Even though it is something that is not mentioned frequently during your dissertation process, time management is one of the most important aspects of completing your study. This is because some of the biggest hang-ups we see are the turnaround times given out by professors when students submit edited work to them. As many of you know, colleges often promise two-week turnaround times that can turn into long waiting periods. When these waiting periods stretch on and pile up, many students find themselves facing a looming deadline that seems insurmountable and intimidating. This is when good time management becomes important. Although the best strategies for time management will be different for everyone, I can offer some tips regarding certain practices that have been proven to speed up the process.
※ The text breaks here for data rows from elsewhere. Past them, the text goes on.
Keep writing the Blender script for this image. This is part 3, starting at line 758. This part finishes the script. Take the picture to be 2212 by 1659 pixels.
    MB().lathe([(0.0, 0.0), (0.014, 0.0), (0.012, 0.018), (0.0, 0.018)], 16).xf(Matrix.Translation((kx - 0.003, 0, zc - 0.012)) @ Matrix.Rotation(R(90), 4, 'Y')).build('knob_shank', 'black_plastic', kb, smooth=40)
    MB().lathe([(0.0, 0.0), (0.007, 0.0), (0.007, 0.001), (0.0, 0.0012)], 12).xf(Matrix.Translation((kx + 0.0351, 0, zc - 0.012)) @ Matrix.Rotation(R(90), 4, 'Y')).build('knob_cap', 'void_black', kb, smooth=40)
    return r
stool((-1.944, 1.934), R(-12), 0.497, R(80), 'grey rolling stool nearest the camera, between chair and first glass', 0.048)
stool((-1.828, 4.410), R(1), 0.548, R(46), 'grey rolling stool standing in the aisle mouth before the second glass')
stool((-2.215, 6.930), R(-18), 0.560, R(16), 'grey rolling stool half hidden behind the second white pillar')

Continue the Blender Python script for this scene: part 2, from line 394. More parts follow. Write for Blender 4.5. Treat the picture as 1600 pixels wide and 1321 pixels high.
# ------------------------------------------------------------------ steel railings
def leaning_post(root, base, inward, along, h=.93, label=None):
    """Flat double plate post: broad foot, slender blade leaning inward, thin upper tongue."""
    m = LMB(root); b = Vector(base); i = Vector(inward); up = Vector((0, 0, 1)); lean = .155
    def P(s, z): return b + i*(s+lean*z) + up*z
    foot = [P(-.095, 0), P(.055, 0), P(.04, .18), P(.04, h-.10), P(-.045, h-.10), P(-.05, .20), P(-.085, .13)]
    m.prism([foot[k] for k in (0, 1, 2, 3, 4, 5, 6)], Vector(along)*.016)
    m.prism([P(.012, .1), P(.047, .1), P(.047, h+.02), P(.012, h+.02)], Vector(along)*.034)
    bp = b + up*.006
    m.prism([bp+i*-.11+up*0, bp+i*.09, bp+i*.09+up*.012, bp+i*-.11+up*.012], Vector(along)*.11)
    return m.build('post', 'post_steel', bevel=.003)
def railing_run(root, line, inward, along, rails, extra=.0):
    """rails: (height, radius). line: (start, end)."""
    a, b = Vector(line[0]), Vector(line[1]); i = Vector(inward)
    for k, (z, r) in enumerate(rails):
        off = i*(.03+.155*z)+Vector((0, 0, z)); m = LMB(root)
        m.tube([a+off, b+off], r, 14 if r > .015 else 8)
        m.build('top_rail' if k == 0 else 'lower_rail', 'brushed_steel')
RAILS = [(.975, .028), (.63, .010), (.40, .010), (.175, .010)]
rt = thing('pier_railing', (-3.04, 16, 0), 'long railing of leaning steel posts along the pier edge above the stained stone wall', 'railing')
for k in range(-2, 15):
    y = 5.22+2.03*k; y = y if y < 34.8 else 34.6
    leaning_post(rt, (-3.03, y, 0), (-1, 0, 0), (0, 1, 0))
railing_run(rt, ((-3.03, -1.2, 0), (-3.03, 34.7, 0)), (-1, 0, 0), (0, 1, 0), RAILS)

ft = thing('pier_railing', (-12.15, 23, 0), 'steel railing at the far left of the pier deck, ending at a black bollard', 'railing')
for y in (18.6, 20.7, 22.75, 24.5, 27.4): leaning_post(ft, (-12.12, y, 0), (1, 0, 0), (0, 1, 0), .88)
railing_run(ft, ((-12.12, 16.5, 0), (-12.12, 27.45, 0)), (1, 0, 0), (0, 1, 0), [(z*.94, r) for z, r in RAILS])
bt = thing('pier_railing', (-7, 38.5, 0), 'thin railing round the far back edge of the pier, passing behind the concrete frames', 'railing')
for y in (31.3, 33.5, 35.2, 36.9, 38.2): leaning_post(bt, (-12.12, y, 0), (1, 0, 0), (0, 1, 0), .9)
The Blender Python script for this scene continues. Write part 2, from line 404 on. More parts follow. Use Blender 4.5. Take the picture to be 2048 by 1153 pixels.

The first of these tips is: do not fight with those helping you over feedback. At the end of the day, all this will do is slow the process to a grinding halt. When your chair mentions that they do not understand a specific point in your study and want you to expand on the work, do not use this as an opportunity to engage in bloodsports with them, no matter how frustrating it may be. At the end of the day, they control whether your study makes it or not. Additionally, communication with the chair is a two-way street. If you have a question about their feedback, ask them while you are editing your document. If you wait and just attach it as a comment, there will not be any forward momentum in the meantime.
Another proven way to speed things up is to write in your off time. The last thing most people want to do when they get home from work is sit down behind a computer screen and write for hours on end. If you only devote yourself to couple of pages a day, however, the likelihood of you losing entire weekends, taking days off work, and potentially missing deadlines are significantly decreased. Remember, you chose to pursue a PhD; no one forced you to do it. It does not make sense to spend all of this money on a degree for which you are haphazardly rushing and throwing work together. Furthermore, rushed work means more edits, and more edits means more time spent going back and forth with the chair.